## Directive
Reproduce every line of the material below, but drop the pictures.

## Information shown
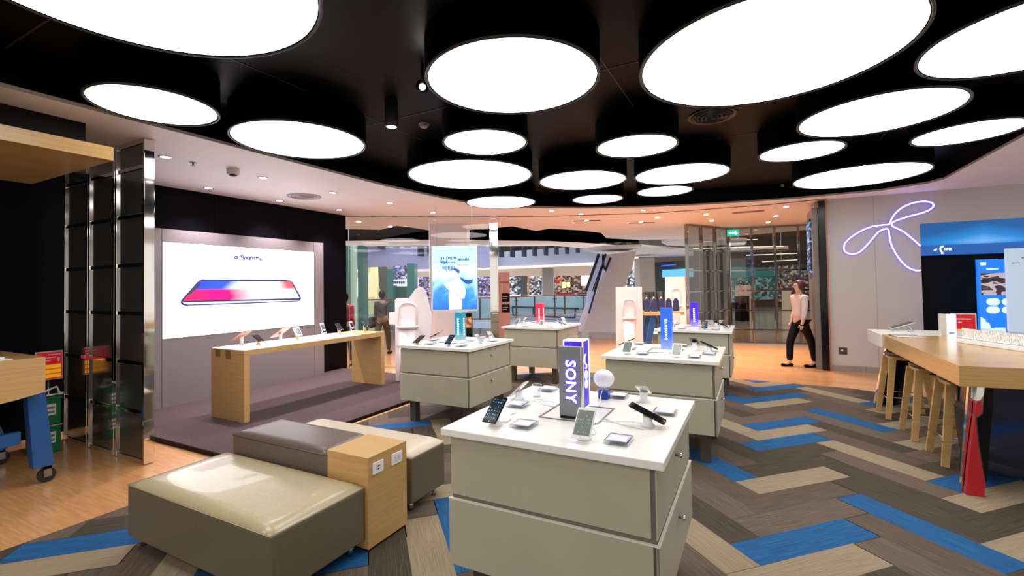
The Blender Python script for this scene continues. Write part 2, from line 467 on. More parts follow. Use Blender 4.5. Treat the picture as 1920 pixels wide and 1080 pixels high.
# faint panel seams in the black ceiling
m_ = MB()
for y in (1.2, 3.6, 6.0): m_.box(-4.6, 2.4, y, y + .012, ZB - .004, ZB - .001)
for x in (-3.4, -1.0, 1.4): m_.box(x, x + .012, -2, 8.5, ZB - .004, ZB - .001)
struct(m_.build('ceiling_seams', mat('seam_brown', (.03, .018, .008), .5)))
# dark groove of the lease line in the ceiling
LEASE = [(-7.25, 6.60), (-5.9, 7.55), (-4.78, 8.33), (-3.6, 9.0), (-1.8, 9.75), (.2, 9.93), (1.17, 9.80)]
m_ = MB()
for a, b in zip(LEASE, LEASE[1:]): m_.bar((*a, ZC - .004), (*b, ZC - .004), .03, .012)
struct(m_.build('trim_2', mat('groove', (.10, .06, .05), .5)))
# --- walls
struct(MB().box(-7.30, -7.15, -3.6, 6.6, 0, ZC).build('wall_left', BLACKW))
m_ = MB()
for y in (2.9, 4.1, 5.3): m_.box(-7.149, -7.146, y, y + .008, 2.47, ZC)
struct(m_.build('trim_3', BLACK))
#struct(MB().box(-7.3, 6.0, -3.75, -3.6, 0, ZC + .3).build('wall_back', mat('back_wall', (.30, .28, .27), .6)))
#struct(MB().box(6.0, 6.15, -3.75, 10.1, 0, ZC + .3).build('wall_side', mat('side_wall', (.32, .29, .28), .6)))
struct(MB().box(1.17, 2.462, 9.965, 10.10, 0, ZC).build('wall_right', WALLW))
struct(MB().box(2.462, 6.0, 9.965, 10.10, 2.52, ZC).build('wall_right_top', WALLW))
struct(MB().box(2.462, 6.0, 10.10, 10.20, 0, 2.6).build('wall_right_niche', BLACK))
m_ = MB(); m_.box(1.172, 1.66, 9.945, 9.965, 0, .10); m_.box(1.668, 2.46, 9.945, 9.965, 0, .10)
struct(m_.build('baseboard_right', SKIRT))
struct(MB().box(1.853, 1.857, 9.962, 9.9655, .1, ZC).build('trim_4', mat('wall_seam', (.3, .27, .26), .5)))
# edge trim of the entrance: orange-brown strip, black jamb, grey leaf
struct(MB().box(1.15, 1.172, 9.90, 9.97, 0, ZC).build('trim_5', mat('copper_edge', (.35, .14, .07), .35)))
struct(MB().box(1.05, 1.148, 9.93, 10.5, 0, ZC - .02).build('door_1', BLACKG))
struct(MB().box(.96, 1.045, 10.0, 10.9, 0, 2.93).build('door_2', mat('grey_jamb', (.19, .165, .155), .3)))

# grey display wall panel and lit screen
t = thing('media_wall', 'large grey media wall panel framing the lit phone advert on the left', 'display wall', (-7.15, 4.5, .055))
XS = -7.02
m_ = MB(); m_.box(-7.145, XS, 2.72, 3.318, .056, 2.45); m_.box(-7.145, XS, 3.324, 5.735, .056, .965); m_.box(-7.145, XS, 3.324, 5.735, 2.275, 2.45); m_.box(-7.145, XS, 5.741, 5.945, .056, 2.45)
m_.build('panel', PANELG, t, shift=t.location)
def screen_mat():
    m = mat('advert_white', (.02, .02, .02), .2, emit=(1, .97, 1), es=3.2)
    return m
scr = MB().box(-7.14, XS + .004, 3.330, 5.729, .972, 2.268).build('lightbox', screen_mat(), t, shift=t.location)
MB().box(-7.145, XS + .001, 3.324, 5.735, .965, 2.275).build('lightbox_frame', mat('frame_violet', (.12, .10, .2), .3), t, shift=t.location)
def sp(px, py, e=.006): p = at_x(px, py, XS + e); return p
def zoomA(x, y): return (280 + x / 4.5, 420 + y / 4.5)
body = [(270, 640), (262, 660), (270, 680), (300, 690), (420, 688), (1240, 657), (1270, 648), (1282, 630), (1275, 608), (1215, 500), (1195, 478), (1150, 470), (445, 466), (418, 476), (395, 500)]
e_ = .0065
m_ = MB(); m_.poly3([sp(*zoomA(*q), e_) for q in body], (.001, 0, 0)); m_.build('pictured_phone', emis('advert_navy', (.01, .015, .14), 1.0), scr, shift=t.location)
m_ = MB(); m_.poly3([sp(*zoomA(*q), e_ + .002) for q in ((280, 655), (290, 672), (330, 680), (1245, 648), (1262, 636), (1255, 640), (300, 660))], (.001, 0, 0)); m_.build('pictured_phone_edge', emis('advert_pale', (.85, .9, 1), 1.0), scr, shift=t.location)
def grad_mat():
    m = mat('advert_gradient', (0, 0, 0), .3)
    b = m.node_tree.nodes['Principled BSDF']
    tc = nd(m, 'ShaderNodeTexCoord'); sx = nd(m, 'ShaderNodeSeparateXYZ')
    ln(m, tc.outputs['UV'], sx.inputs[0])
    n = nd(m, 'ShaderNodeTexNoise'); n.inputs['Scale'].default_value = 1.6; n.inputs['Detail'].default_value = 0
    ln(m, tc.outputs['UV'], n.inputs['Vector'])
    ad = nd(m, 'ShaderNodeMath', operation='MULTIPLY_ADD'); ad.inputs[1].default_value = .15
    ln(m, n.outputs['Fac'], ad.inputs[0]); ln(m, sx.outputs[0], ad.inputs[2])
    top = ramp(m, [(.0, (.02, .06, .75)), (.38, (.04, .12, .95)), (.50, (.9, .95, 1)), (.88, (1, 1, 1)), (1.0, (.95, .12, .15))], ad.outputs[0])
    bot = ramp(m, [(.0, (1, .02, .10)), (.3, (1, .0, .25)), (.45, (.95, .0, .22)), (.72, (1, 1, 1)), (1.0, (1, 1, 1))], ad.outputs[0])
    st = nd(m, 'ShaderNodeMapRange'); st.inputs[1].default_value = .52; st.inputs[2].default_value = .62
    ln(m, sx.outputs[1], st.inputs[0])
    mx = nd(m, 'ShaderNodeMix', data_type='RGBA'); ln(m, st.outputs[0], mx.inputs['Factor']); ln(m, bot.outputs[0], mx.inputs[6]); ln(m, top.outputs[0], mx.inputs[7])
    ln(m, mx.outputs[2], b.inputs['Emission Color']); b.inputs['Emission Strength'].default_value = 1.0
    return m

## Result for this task
The Blender Python script for this scene continues. Write part 2, from line 467 on. More parts follow. Use Blender 4.5. Treat the picture as 1920 pixels wide and 1080 pixels high.
# faint panel seams in the black ceiling
m_ = MB()
for y in (1.2, 3.6, 6.0): m_.box(-4.6, 2.4, y, y + .012, ZB - .004, ZB - .001)
for x in (-3.4, -1.0, 1.4): m_.box(x, x + .012, -2, 8.5, ZB - .004, ZB - .001)
struct(m_.build('ceiling_seams', mat('seam_brown', (.03, .018, .008), .5)))
# dark groove of the lease line in the ceiling
LEASE = [(-7.25, 6.60), (-5.9, 7.55), (-4.78, 8.33), (-3.6, 9.0), (-1.8, 9.75), (.2, 9.93), (1.17, 9.80)]
m_ = MB()
for a, b in zip(LEASE, LEASE[1:]): m_.bar((*a, ZC - .004), (*b, ZC - .004), .03, .012)
struct(m_.build('trim_2', mat('groove', (.10, .06, .05), .5)))
# --- walls
struct(MB().box(-7.30, -7.15, -3.6, 6.6, 0, ZC).build('wall_left', BLACKW))
m_ = MB()
for y in (2.9, 4.1, 5.3): m_.box(-7.149, -7.146, y, y + .008, 2.47, ZC)
struct(m_.build('trim_3', BLACK))
#struct(MB().box(-7.3, 6.0, -3.75, -3.6, 0, ZC + .3).build('wall_back', mat('back_wall', (.30, .28, .27), .6)))
#struct(MB().box(6.0, 6.15, -3.75, 10.1, 0, ZC + .3).build('wall_side', mat('side_wall', (.32, .29, .28), .6)))
struct(MB().box(1.17, 2.462, 9.965, 10.10, 0, ZC).build('wall_right', WALLW))
struct(MB().box(2.462, 6.0, 9.965, 10.10, 2.52, ZC).build('wall_right_top', WALLW))
struct(MB().box(2.462, 6.0, 10.10, 10.20, 0, 2.6).build('wall_right_niche', BLACK))
m_ = MB(); m_.box(1.172, 1.66, 9.945, 9.965, 0, .10); m_.box(1.668, 2.46, 9.945, 9.965, 0, .10)
struct(m_.build('baseboard_right', SKIRT))
struct(MB().box(1.853, 1.857, 9.962, 9.9655, .1, ZC).build('trim_4', mat('wall_seam', (.3, .27, .26), .5)))
# edge trim of the entrance: orange-brown strip, black jamb, grey leaf
struct(MB().box(1.15, 1.172, 9.90, 9.97, 0, ZC).build('trim_5', mat('copper_edge', (.35, .14, .07), .35)))
struct(MB().box(1.05, 1.148, 9.93, 10.5, 0, ZC - .02).build('door_1', BLACKG))
struct(MB().box(.96, 1.045, 10.0, 10.9, 0, 2.93).build('door_2', mat('grey_jamb', (.19, .165, .155), .3)))

# grey display wall panel and lit screen
t = thing('media_wall', 'large grey media wall panel framing the lit phone advert on the left', 'display wall', (-7.15, 4.5, .055))
XS = -7.02
m_ = MB(); m_.box(-7.145, XS, 2.72, 3.318, .056, 2.45); m_.box(-7.145, XS, 3.324, 5.735, .056, .965); m_.box(-7.145, XS, 3.324, 5.735, 2.275, 2.45); m_.box(-7.145, XS, 5.741, 5.945, .056, 2.45)
m_.build('panel', PANELG, t, shift=t.location)
def screen_mat():
    m = mat('advert_white', (.02, .02, .02), .2, emit=(1, .97, 1), es=3.2)
    return m
scr = MB().box(-7.14, XS + .004, 3.330, 5.729, .972, 2.268).build('lightbox', screen_mat(), t, shift=t.location)
MB().box(-7.145, XS + .001, 3.324, 5.735, .965, 2.275).build('lightbox_frame', mat('frame_violet', (.12, .10, .2), .3), t, shift=t.location)
def sp(px, py, e=.006): p = at_x(px, py, XS + e); return p
def zoomA(x, y): return (280 + x / 4.5, 420 + y / 4.5)
body = [(270, 640), (262, 660), (270, 680), (300, 690), (420, 688), (1240, 657), (1270, 648), (1282, 630), (1275, 608), (1215, 500), (1195, 478), (1150, 470), (445, 466), (418, 476), (395, 500)]
e_ = .0065
m_ = MB(); m_.poly3([sp(*zoomA(*q), e_) for q in body], (.001, 0, 0)); m_.build('pictured_phone', emis('advert_navy', (.01, .015, .14), 1.0), scr, shift=t.location)
m_ = MB(); m_.poly3([sp(*zoomA(*q), e_ + .002) for q in ((280, 655), (290, 672), (330, 680), (1245, 648), (1262, 636), (1255, 640), (300, 660))], (.001, 0, 0)); m_.build('pictured_phone_edge', emis('advert_pale', (.85, .9, 1), 1.0), scr, shift=t.location)
def grad_mat():
    m = mat('advert_gradient', (0, 0, 0), .3)
    b = m.node_tree.nodes['Principled BSDF']
    tc = nd(m, 'ShaderNodeTexCoord'); sx = nd(m, 'ShaderNodeSeparateXYZ')
    ln(m, tc.outputs['UV'], sx.inputs[0])
    n = nd(m, 'ShaderNodeTexNoise'); n.inputs['Scale'].default_value = 1.6; n.inputs['Detail'].default_value = 0
    ln(m, tc.outputs['UV'], n.inputs['Vector'])
    ad = nd(m, 'ShaderNodeMath', operation='MULTIPLY_ADD'); ad.inputs[1].default_value = .15
    ln(m, n.outputs['Fac'], ad.inputs[0]); ln(m, sx.outputs[0], ad.inputs[2])
    top = ramp(m, [(.0, (.02, .06, .75)), (.38, (.04, .12, .95)), (.50, (.9, .95, 1)), (.88, (1, 1, 1)), (1.0, (.95, .12, .15))], ad.outputs[0])
    bot = ramp(m, [(.0, (1, .02, .10)), (.3, (1, .0, .25)), (.45, (.95, .0, .22)), (.72, (1, 1, 1)), (1.0, (1, 1, 1))], ad.outputs[0])
    st = nd(m, 'ShaderNodeMapRange'); st.inputs[1].default_value = .52; st.inputs[2].default_value = .62
    ln(m, sx.outputs[1], st.inputs[0])
    mx = nd(m, 'ShaderNodeMix', data_type='RGBA'); ln(m, st.outputs[0], mx.inputs['Factor']); ln(m, bot.outputs[0], mx.inputs[6]); ln(m, top.outputs[0], mx.inputs[7])
    ln(m, mx.outputs[2], b.inputs['Emission Color']); b.inputs['Emission Strength'].default_value = 1.0
    return m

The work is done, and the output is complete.